The central question raised during the hearing was whether it is justifiable to criminalise the mere pronouncement of triple talaq when the practice is no longer legally recognised. Chief Justice Khanna pointed out, "If divorce through triple talaq is not recognised by law or the SC judgment, it means the relationship between husband and wife continues... You have criminalised the talaq pronouncement, but the relationship has not come to an end."

The Court sought clarification from the Centre on the number of FIRs registered against Muslim men for giving triple talaq, as well as data on chargesheets filed. It also asked whether similar petitions had been filed before any High Courts and scheduled the matter for further hearing on March 17.

Solicitor General Tushar Mehta, appearing on behalf of the Centre, defended the criminalisation, asserting that the practice of triple talaq continued to persist despite the Supreme Court's 2017 verdict banning it. He framed the issue as a matter of policy, arguing, “Can someone simply say 'talaq talaq talaq' and instantly sever ties with their wife? Such a practice cannot be allowed.”

Mehta contended that a minimum sentence of three years was essential for all offences against women, further bolstering the Centre's stance on criminalisation.
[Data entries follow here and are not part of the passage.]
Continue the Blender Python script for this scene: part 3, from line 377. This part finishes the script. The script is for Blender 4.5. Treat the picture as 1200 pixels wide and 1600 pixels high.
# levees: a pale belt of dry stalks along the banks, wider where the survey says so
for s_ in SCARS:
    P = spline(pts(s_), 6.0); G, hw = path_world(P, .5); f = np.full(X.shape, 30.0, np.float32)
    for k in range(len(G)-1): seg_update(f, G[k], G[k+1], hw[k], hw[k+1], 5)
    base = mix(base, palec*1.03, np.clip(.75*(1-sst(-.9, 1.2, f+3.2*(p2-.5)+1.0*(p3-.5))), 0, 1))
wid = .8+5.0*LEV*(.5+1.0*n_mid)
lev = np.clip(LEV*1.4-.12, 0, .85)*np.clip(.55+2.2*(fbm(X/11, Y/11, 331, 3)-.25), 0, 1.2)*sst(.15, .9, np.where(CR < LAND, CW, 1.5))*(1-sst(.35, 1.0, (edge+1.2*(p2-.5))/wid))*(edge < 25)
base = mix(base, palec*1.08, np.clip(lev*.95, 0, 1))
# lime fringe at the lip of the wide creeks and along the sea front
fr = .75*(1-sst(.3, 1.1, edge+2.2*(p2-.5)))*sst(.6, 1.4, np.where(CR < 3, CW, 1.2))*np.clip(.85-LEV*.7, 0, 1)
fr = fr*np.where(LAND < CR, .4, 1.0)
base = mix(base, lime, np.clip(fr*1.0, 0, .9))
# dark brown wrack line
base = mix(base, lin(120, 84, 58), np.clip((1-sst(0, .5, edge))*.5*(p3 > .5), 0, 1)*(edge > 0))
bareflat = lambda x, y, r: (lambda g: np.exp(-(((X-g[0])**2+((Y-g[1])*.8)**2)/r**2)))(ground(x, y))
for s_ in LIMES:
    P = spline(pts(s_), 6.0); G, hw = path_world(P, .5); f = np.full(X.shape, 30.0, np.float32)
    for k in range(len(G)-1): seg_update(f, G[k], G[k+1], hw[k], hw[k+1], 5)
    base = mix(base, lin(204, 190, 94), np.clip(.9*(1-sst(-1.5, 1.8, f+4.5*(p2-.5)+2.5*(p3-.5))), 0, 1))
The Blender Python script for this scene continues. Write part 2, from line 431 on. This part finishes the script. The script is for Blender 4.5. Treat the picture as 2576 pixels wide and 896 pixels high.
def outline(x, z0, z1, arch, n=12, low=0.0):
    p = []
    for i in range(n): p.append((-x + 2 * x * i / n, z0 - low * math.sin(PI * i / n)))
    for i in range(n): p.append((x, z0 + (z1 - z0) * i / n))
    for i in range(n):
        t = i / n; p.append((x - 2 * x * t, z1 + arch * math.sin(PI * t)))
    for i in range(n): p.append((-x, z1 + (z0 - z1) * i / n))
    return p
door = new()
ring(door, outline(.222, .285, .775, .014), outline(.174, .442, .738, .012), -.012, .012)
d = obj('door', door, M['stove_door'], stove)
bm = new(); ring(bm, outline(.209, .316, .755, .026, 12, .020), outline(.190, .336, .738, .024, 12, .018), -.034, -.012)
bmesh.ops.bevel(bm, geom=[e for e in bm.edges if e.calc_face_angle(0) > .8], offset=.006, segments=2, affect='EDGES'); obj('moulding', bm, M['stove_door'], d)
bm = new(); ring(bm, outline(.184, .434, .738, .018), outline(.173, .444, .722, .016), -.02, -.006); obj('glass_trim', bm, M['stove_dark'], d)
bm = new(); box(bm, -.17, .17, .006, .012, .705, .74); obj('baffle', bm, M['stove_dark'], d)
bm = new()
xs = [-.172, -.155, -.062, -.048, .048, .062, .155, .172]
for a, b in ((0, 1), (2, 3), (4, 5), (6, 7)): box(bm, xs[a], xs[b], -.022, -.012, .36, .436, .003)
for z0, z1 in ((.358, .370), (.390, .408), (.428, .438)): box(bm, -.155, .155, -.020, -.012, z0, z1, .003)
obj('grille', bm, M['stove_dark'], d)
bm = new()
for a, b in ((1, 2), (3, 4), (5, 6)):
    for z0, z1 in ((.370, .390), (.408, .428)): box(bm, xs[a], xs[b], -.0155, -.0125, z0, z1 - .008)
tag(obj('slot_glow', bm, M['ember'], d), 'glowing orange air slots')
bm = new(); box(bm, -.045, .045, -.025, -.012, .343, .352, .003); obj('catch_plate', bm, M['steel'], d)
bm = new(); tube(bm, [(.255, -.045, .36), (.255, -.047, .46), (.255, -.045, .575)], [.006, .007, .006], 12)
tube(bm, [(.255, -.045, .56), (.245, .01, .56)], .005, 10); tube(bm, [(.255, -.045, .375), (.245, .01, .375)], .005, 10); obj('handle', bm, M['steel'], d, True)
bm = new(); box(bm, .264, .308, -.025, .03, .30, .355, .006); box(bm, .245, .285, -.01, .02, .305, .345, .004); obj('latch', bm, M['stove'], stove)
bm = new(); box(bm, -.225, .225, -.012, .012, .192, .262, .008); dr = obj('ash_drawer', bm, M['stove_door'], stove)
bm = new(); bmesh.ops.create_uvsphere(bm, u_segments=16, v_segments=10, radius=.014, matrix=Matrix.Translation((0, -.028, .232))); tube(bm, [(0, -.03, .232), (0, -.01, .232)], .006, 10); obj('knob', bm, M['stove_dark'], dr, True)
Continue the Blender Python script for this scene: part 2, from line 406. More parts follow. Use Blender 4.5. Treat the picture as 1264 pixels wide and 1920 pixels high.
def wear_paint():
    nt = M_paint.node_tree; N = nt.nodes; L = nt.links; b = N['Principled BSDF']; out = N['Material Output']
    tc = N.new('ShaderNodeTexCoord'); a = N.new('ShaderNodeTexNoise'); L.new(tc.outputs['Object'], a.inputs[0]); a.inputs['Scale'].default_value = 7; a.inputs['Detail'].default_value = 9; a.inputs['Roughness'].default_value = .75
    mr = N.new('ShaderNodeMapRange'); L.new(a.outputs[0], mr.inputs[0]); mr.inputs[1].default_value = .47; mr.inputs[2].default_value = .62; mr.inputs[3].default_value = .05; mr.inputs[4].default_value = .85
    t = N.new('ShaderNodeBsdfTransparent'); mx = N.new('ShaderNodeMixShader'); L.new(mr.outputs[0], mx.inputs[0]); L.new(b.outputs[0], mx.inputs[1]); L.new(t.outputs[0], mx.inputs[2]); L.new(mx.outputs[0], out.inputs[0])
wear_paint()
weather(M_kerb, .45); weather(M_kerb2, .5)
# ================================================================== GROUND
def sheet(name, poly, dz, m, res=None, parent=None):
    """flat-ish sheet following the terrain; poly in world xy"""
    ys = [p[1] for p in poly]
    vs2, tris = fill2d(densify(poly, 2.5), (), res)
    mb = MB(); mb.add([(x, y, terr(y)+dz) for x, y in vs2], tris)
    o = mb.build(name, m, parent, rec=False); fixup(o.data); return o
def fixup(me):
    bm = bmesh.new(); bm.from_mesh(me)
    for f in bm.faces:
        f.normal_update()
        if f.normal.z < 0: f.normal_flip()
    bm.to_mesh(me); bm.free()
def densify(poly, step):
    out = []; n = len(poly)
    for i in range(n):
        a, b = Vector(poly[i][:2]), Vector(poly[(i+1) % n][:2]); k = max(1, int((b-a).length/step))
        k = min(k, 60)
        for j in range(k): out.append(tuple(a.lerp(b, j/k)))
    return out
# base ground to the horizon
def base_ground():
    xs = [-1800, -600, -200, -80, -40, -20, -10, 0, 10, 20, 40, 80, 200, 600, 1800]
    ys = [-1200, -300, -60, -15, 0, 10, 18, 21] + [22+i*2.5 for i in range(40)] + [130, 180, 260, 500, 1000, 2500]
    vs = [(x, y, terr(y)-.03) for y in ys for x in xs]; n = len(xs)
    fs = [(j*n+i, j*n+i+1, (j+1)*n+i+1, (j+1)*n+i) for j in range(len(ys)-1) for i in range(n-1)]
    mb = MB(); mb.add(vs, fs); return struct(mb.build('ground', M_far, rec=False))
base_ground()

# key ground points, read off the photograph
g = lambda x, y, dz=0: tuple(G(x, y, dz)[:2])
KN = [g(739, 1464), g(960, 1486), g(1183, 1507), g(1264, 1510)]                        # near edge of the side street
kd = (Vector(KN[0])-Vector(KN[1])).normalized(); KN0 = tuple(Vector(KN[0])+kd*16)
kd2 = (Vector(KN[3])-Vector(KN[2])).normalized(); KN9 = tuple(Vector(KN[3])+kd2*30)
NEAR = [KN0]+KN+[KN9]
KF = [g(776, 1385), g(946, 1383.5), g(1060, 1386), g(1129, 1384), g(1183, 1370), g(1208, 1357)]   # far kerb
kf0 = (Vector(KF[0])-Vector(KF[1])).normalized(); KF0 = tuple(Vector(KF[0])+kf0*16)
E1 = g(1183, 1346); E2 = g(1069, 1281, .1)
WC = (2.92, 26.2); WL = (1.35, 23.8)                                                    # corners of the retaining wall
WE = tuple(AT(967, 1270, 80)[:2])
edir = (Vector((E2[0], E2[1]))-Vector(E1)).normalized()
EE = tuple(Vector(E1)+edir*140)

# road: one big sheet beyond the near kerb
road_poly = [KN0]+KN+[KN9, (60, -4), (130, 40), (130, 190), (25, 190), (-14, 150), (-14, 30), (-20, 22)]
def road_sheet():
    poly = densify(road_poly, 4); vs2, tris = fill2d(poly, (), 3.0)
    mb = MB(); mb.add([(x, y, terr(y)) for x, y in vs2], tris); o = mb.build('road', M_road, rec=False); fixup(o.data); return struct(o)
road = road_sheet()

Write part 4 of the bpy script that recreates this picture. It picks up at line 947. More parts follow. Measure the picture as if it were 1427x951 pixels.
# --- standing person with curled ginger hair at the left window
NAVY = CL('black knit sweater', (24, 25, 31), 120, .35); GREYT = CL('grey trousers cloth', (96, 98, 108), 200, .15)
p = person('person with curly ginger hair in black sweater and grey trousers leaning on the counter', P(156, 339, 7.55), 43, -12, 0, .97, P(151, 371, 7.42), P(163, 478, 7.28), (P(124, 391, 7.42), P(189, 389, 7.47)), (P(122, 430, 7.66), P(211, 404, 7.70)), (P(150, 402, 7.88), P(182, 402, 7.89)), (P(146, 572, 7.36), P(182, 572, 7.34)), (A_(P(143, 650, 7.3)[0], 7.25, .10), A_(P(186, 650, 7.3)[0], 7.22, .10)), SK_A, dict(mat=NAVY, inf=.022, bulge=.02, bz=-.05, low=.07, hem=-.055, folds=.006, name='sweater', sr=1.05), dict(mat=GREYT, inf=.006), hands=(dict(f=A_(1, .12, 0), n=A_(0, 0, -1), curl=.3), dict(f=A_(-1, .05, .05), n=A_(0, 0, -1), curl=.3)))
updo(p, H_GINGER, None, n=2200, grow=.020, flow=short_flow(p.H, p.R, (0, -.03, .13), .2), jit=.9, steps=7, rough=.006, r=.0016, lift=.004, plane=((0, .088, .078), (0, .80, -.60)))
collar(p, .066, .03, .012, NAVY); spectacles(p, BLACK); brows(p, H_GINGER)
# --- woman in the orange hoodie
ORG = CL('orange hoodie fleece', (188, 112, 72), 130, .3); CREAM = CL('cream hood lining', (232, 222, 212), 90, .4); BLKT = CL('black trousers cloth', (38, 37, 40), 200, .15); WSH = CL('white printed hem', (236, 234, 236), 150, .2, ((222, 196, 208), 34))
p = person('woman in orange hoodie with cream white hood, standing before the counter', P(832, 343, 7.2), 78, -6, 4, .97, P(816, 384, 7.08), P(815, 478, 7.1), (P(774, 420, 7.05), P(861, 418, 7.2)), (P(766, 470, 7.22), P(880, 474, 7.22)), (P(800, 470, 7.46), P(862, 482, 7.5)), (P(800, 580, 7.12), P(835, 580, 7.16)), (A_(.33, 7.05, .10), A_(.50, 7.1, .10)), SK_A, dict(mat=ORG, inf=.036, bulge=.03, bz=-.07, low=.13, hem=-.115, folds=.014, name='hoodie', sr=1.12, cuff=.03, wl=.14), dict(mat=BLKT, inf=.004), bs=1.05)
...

The Centre, in its affidavit, had argued that the Supreme Court’s decision to set aside triple talaq had failed to serve as an effective deterrent. The criminalisation, it stated, was necessary to reduce instances of triple talaq and bring an end to the practice. "Criminalisation and punishment through a jail term are seen as sufficient deterrents in reducing the number of divorces by this practice," the Centre stated.

However, the petitioners argue that the Act is not fulfilling its intended purpose of protecting women. They contend that while the law criminalises the act of triple talaq, it does not address the need for maintenance or protection for women left vulnerable by the practice. 

"The law criminalises an act that is already void, but there are no provisions for maintenance. What happens to the woman if her husband is sent to jail?" the petitioners ask, highlighting the gap in the Act's provisions for women’s welfare.